▶ [AIM] Copy out the complete listing, word for word.

▶ [SOURCE DATA]
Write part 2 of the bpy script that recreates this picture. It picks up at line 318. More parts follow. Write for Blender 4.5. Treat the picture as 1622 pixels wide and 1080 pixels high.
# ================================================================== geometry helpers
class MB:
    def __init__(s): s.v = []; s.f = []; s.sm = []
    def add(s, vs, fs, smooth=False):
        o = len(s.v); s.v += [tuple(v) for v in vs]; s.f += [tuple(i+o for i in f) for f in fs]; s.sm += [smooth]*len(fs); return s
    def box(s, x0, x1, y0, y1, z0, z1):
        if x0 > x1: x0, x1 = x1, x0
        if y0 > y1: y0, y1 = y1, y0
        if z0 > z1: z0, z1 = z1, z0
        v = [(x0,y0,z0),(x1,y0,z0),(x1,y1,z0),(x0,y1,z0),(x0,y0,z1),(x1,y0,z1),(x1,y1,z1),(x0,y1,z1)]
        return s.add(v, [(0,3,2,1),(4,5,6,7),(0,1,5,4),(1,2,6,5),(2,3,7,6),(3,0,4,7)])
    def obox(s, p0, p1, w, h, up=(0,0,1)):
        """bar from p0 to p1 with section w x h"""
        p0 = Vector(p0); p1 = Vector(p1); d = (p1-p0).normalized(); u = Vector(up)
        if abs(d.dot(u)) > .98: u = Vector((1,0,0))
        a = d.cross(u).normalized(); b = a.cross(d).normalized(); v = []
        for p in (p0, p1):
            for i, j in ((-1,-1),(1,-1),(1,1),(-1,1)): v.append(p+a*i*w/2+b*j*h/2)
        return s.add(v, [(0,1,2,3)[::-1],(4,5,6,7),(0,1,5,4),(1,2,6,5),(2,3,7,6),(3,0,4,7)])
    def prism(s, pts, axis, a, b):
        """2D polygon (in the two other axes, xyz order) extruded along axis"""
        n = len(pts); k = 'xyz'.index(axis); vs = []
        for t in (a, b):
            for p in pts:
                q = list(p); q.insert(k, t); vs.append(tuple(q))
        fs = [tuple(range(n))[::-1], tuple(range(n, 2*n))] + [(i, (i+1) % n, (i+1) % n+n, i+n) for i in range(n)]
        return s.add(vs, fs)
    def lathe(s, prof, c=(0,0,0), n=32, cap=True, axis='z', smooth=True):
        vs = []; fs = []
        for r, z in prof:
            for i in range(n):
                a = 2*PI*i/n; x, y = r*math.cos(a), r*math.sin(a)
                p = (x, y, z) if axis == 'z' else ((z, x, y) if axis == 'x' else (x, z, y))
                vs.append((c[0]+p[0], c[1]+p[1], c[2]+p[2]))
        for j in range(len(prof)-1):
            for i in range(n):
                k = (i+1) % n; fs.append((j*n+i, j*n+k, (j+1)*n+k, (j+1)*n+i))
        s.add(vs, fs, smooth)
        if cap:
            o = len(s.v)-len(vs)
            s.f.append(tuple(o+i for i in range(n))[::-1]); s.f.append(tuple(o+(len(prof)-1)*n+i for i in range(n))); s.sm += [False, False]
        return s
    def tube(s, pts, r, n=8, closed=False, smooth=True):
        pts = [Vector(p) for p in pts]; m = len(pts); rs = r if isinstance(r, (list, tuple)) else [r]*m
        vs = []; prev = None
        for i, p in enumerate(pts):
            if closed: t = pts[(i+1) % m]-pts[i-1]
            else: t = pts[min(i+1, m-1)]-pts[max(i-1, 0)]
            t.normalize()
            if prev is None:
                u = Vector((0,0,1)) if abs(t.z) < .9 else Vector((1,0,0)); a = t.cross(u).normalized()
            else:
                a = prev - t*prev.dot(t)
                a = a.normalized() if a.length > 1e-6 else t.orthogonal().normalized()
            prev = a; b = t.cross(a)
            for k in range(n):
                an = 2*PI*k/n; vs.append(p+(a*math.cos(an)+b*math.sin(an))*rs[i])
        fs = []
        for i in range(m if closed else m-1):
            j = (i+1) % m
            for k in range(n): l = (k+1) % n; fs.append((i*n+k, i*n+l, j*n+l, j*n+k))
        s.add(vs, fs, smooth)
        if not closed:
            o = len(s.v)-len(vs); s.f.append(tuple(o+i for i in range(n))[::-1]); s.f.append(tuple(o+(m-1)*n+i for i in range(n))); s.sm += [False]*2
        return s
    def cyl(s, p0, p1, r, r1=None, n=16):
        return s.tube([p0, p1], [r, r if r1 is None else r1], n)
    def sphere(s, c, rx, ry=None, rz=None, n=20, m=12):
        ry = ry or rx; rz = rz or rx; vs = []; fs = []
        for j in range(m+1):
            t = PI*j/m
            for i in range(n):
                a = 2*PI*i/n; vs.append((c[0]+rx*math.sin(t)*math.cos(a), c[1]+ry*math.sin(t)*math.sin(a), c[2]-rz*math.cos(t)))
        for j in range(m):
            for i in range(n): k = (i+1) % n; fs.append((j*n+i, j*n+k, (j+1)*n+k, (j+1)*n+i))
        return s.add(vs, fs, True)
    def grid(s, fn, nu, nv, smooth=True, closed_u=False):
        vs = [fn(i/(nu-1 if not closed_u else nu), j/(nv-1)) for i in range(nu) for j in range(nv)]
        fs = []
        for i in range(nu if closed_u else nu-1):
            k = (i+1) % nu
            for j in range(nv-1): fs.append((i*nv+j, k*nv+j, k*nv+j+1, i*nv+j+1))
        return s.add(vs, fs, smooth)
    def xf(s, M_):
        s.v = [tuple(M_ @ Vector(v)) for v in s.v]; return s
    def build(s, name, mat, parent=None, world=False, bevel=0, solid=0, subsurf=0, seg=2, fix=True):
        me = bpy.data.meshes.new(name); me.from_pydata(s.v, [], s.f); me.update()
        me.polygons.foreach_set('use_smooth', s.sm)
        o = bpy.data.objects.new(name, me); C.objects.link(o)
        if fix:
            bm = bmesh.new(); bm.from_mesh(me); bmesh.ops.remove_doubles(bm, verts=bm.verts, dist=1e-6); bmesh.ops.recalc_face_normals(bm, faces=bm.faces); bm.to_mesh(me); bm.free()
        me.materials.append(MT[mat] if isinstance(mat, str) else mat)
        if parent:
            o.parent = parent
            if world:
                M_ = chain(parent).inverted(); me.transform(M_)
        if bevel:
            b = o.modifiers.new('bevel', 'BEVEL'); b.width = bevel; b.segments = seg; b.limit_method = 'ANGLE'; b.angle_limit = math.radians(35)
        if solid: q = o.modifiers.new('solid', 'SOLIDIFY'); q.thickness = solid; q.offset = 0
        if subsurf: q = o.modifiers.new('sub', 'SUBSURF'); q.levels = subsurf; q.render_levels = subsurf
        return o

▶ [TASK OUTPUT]
Write part 2 of the bpy script that recreates this picture. It picks up at line 318. More parts follow. Write for Blender 4.5. Treat the picture as 1622 pixels wide and 1080 pixels high.
# ================================================================== geometry helpers
class MB:
    def __init__(s): s.v = []; s.f = []; s.sm = []
    def add(s, vs, fs, smooth=False):
        o = len(s.v); s.v += [tuple(v) for v in vs]; s.f += [tuple(i+o for i in f) for f in fs]; s.sm += [smooth]*len(fs); return s
    def box(s, x0, x1, y0, y1, z0, z1):
        if x0 > x1: x0, x1 = x1, x0
        if y0 > y1: y0, y1 = y1, y0
        if z0 > z1: z0, z1 = z1, z0
        v = [(x0,y0,z0),(x1,y0,z0),(x1,y1,z0),(x0,y1,z0),(x0,y0,z1),(x1,y0,z1),(x1,y1,z1),(x0,y1,z1)]
        return s.add(v, [(0,3,2,1),(4,5,6,7),(0,1,5,4),(1,2,6,5),(2,3,7,6),(3,0,4,7)])
    def obox(s, p0, p1, w, h, up=(0,0,1)):
        """bar from p0 to p1 with section w x h"""
        p0 = Vector(p0); p1 = Vector(p1); d = (p1-p0).normalized(); u = Vector(up)
        if abs(d.dot(u)) > .98: u = Vector((1,0,0))
        a = d.cross(u).normalized(); b = a.cross(d).normalized(); v = []
        for p in (p0, p1):
            for i, j in ((-1,-1),(1,-1),(1,1),(-1,1)): v.append(p+a*i*w/2+b*j*h/2)
        return s.add(v, [(0,1,2,3)[::-1],(4,5,6,7),(0,1,5,4),(1,2,6,5),(2,3,7,6),(3,0,4,7)])
    def prism(s, pts, axis, a, b):
        """2D polygon (in the two other axes, xyz order) extruded along axis"""
        n = len(pts); k = 'xyz'.index(axis); vs = []
        for t in (a, b):
            for p in pts:
                q = list(p); q.insert(k, t); vs.append(tuple(q))
        fs = [tuple(range(n))[::-1], tuple(range(n, 2*n))] + [(i, (i+1) % n, (i+1) % n+n, i+n) for i in range(n)]
        return s.add(vs, fs)
    def lathe(s, prof, c=(0,0,0), n=32, cap=True, axis='z', smooth=True):
        vs = []; fs = []
        for r, z in prof:
            for i in range(n):
                a = 2*PI*i/n; x, y = r*math.cos(a), r*math.sin(a)
                p = (x, y, z) if axis == 'z' else ((z, x, y) if axis == 'x' else (x, z, y))
                vs.append((c[0]+p[0], c[1]+p[1], c[2]+p[2]))
        for j in range(len(prof)-1):
            for i in range(n):
                k = (i+1) % n; fs.append((j*n+i, j*n+k, (j+1)*n+k, (j+1)*n+i))
        s.add(vs, fs, smooth)
        if cap:
            o = len(s.v)-len(vs)
            s.f.append(tuple(o+i for i in range(n))[::-1]); s.f.append(tuple(o+(len(prof)-1)*n+i for i in range(n))); s.sm += [False, False]
        return s
    def tube(s, pts, r, n=8, closed=False, smooth=True):
        pts = [Vector(p) for p in pts]; m = len(pts); rs = r if isinstance(r, (list, tuple)) else [r]*m
        vs = []; prev = None
        for i, p in enumerate(pts):
            if closed: t = pts[(i+1) % m]-pts[i-1]
            else: t = pts[min(i+1, m-1)]-pts[max(i-1, 0)]
            t.normalize()
            if prev is None:
                u = Vector((0,0,1)) if abs(t.z) < .9 else Vector((1,0,0)); a = t.cross(u).normalized()
            else:
                a = prev - t*prev.dot(t)
                a = a.normalized() if a.length > 1e-6 else t.orthogonal().normalized()
            prev = a; b = t.cross(a)
            for k in range(n):
                an = 2*PI*k/n; vs.append(p+(a*math.cos(an)+b*math.sin(an))*rs[i])
        fs = []
        for i in range(m if closed else m-1):
            j = (i+1) % m
            for k in range(n): l = (k+1) % n; fs.append((i*n+k, i*n+l, j*n+l, j*n+k))
        s.add(vs, fs, smooth)
        if not closed:
            o = len(s.v)-len(vs); s.f.append(tuple(o+i for i in range(n))[::-1]); s.f.append(tuple(o+(m-1)*n+i for i in range(n))); s.sm += [False]*2
        return s
    def cyl(s, p0, p1, r, r1=None, n=16):
        return s.tube([p0, p1], [r, r if r1 is None else r1], n)
    def sphere(s, c, rx, ry=None, rz=None, n=20, m=12):
        ry = ry or rx; rz = rz or rx; vs = []; fs = []
        for j in range(m+1):
            t = PI*j/m
            for i in range(n):
                a = 2*PI*i/n; vs.append((c[0]+rx*math.sin(t)*math.cos(a), c[1]+ry*math.sin(t)*math.sin(a), c[2]-rz*math.cos(t)))
        for j in range(m):
            for i in range(n): k = (i+1) % n; fs.append((j*n+i, j*n+k, (j+1)*n+k, (j+1)*n+i))
        return s.add(vs, fs, True)
    def grid(s, fn, nu, nv, smooth=True, closed_u=False):
        vs = [fn(i/(nu-1 if not closed_u else nu), j/(nv-1)) for i in range(nu) for j in range(nv)]
        fs = []
        for i in range(nu if closed_u else nu-1):
            k = (i+1) % nu
            for j in range(nv-1): fs.append((i*nv+j, k*nv+j, k*nv+j+1, i*nv+j+1))
        return s.add(vs, fs, smooth)
    def xf(s, M_):
        s.v = [tuple(M_ @ Vector(v)) for v in s.v]; return s
    def build(s, name, mat, parent=None, world=False, bevel=0, solid=0, subsurf=0, seg=2, fix=True):
        me = bpy.data.meshes.new(name); me.from_pydata(s.v, [], s.f); me.update()
        me.polygons.foreach_set('use_smooth', s.sm)
        o = bpy.data.objects.new(name, me); C.objects.link(o)
        if fix:
            bm = bmesh.new(); bm.from_mesh(me); bmesh.ops.remove_doubles(bm, verts=bm.verts, dist=1e-6); bmesh.ops.recalc_face_normals(bm, faces=bm.faces); bm.to_mesh(me); bm.free()
        me.materials.append(MT[mat] if isinstance(mat, str) else mat)
        if parent:
            o.parent = parent
            if world:
                M_ = chain(parent).inverted(); me.transform(M_)
        if bevel:
            b = o.modifiers.new('bevel', 'BEVEL'); b.width = bevel; b.segments = seg; b.limit_method = 'ANGLE'; b.angle_limit = math.radians(35)
        if solid: q = o.modifiers.new('solid', 'SOLIDIFY'); q.thickness = solid; q.offset = 0
        if subsurf: q = o.modifiers.new('sub', 'SUBSURF'); q.levels = subsurf; q.render_levels = subsurf
        return o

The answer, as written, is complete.